Mother’s, to me, was a sort of Mecca. The people who worked there looked cooler, more urban and hip. The guys in the kitchen wore bandannas, shorts and t-shirts instead of chef coats, they had visible tattoos and wacky facial hair. Loud punk rock could always be heard when the kitchen door opened. They looked like a merry band of pirates. It was like a cross between music and cooking. Also, the place was always busy, so it looked like a challenge. The food was real, and I could eat anything on the menu, not to mention learn how to cook it… The third time I applied I actually got an interview. John Silverman explained his philosophies, I explained mine. I’ll never forget that at the end of the interview he said “basically, what we’ve found is we like to hire people who are positive, who have a positive attitude…” then he looked at me, “do you think you’re one of those people?” Dead serious. I’ve used that line in a few interviews I’ve conducted over the years and have found that it is a good way to initiate a commitment to positivism with a new employee right from the start . It also helps the way the restaurant operates from the top down. If the dishwashers smile, the cooks smile, the servers smile and so do the customers. Most people go to a restaurant to have a good time and a smile is big part of that system. Mother's Cafe was always a good time.
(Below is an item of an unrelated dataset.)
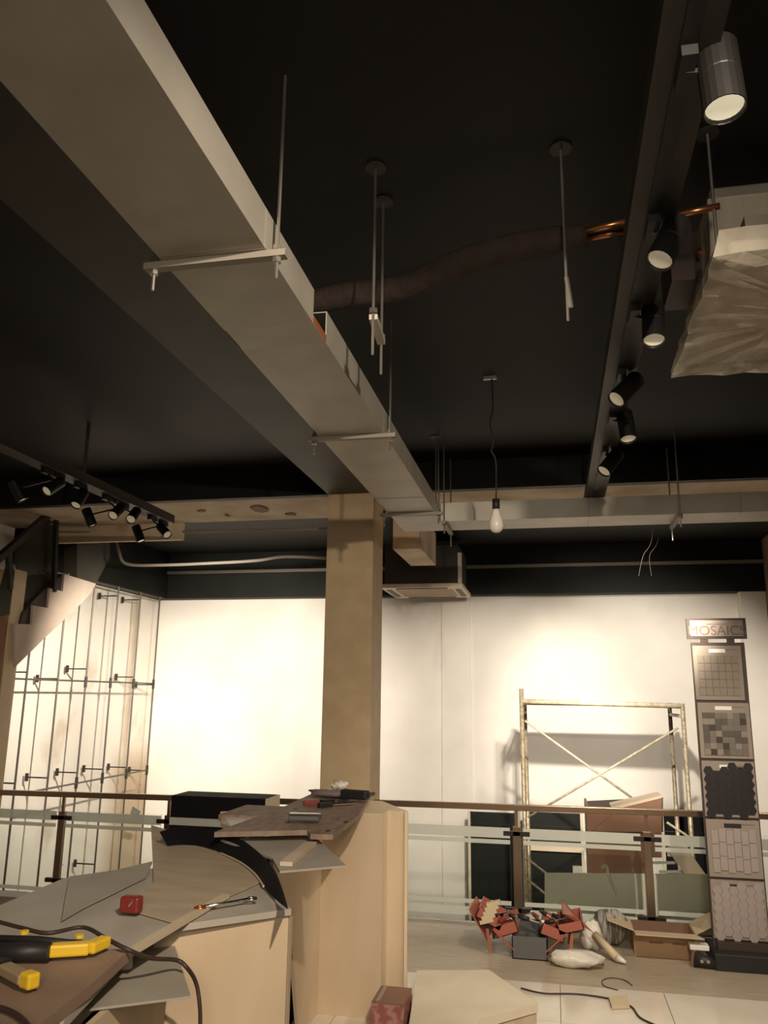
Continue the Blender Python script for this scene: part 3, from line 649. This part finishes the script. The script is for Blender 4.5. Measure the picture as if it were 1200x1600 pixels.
for bi, (y0, y1, hk) in enumerate(bys):
    z1 = P(1125, y0, 1, yM).z; z0 = P(1125, y1, 1, yM).z; xl, xr = L0 + .008, R0 - .008
    if bi == 0: xr -= .02; xl -= .004
    bo = MB().box(xl, xr, yM - .012, yM, z0, z1).build('sample_board', m_sboard, ms, bevel=.003)
    W = xr - xl; H = z1 - z0; cx = xl + W * .5
    MB().box(cx - .055, cx + .055, yM - .016, yM - .0125, z1 - .05, z1 - .024).build('handle_slot', m_whp if hk == 'w' else m_tool, bo)
    yt = yM - .013; src = None
    if bi in (0, 3):
        nx, nz = 6, (5 if bi == 0 else 3); cw = W * .84 / nx; ch = (H * .74) / nz
        for i in range(nx):
            for j in range(nz):
                x = xl + W * .08 + (i + .5) * cw; z = z0 + H * .08 + (j + .5) * ch + (ch * .5 if (bi == 3 and i % 2) else 0) * .3
                if src is None: src = MB().box(x - cw * .46, x + cw * .46, yt - .005, yt, z - ch * .48, z + ch * .48).build('mosaic_tile', m_mlight if bi == 0 else m_mpale, bo)
                else: copypart(src, bo, Vector((x, yt - .0025, z - ch * .48)))
    elif bi == 1:
        nx, nz = 7, 7; cw = W * .84 / nx; ch = H * .76 / nz; srcs = {}
        for i in range(nx):
            for j in range(nz):
                x = xl + W * .08 + (i + .5) * cw; z = z0 + H * .06 + (j + .5) * ch; k = random.choice([0, 0, 1, 2, 3, 2, 1, 0])
                if k not in srcs: srcs[k] = MB().box(x - cw * .49, x + cw * .49, yt - .005, yt, z - ch * .49, z + ch * .49).build('mosaic_tile', m_mg[k], bo)
                else: copypart(srcs[k], bo, Vector((x, yt - .0025, z - ch * .49)))
    else:
        mm = m_mdark if bi == 2 else m_mpale; r_ = .034 if bi == 2 else .034; dx = r_ * 1.5; dzz = r_ * math.sqrt(3)
        for i in range(6):
            for j in range(6 if bi == 2 else 6):
                x = xl + W * .5 + (i - 2.5) * dx * 1.02; z = z0 + H * .44 + (j - 2.5) * dzz * .95 + (dzz * .48 if i % 2 else 0)
                if bi == 2 and i == 1 and j == 5: continue
                if src is None: src = MB().prism(hexmesh(x, z, r_ * .97, yt, True), (0, -.006, 0)).build('hexagon_tile', mm, bo); off0 = WL[src] - Vector((x, yt, z))
                else: copypart(src, bo, Vector((x, yt, z)) + off0)
    MB().box(xr - .12, xr - .03, yM - .0135, yM - .012, z1 - .03, z1 - .026).build('caption_line', m_let, bo)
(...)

He hired me that time. I took a pay cut, shifts I didn’t want, the work was harder and dirtier, and I was never happier in a kitchen. Busy restaurants tend to form a kind of team spirit that pulls everyone together. Those of us in the know always joke that the camaraderie is like that of soldiers who have gone through a war (although, admittedly, there is a much smaller chance of an IED or a roadside bomb). I worked at Mother’s for two years, as a night cook, a brunch cook (now that was a war story!) and finally, the dream job, as a lunch cook. In Austin, Texas, the land of music and partially employed musicians, a lunch shift is pure gold. It means that you can pay the bills, eat, and still practice with your band in the evening and play shows on the weekends. It took nearly a year of waiting to get the spot, and every single lunch cook was a musician. Spontaneous jam sessions would regularly break out in the walk-in refrigerator with pickle buckets and wire racks serving as improvised percussion instruments.



John did the hiring, but Cameron Alexander was the kitchen’s guy. He did the ordering and such and would work shifts to fill in for cooks who needed time off (for, you know, tours). The menu was fixed (and an institution unto itself), but Cameron and I started a dialogue about daily specials early on which somehow turned into a going concern. By the time I left, I regularly wrote and prepared a number of specials for Mother’s and her sister restaurant (the West Lynn Café). It was a position of creative leadership in a kitchen that had no formal leadership structure. I took the responsibility seriously (when I wasn’t thinking about my music career) and discovered, to my surprise, that I genuinely enjoyed the opportunity to be creative in my work environment.



I was going through a tough time. Music, my first love, was dissolving in my hands. Everyone I knew was a musician, and no-one was making a dime at it. Almost all of them were better than me, and I felt like I was just taking up their place in line. For that and many other reasons, my life was getting generally complicated, and in an effort to become more centered I was seeking wisdom, as many have, in books about Eastern philosophy. It was in a book about Buddhism that I came across the idea of choosing a ‘path’ or a ‘way’. It just clicked. What had music ever done for me? Had it fed me, sheltered me, kept me warm, bought me a beer? (O.K., maybe it had bought me a beer…) Music was a creative outlet, sure, and creative people need outlets (trust me, danger ensues). But cooking had not only taken better care of me, physically, but recently (thanks to Mother’s), cooking had become a creative outlet as well. In a sort of improvised Buddhist riddle, I asked myself which of these two disciplines I would choose if I had to give one up to follow one 'way', and the answer seemed clear. I loved music and still do, but simply put, cooking has been a much better friend to me. I decided to simplify my life and become a cook first and musician second.



Within a year, thanks in no small part to a letter of recommendation from Cameron, I was a Sous chef at one of America’s top vegetarian restaurants in San Francisco, California. Seems cooking also moves a lot faster than music…



Last week I received an email that Mother’s Café and Garden had burned in the night, no one was hurt, but a lot of folks who are my spiritual kin are out of jobs and having a tough time. We’ve decided to donate a portion of this week’s proceeds to help them get through it… There will also be a jar on the counter. I think it will mean a lot if they know folks all the way up in Canada are thinking about them, so please stop by and show your support. And if you’re up for it, maybe this week would be a good time to try one of our vegetarian specials; we’ll be offering a fixed price menu based on foods I learned to cook at that restaurant.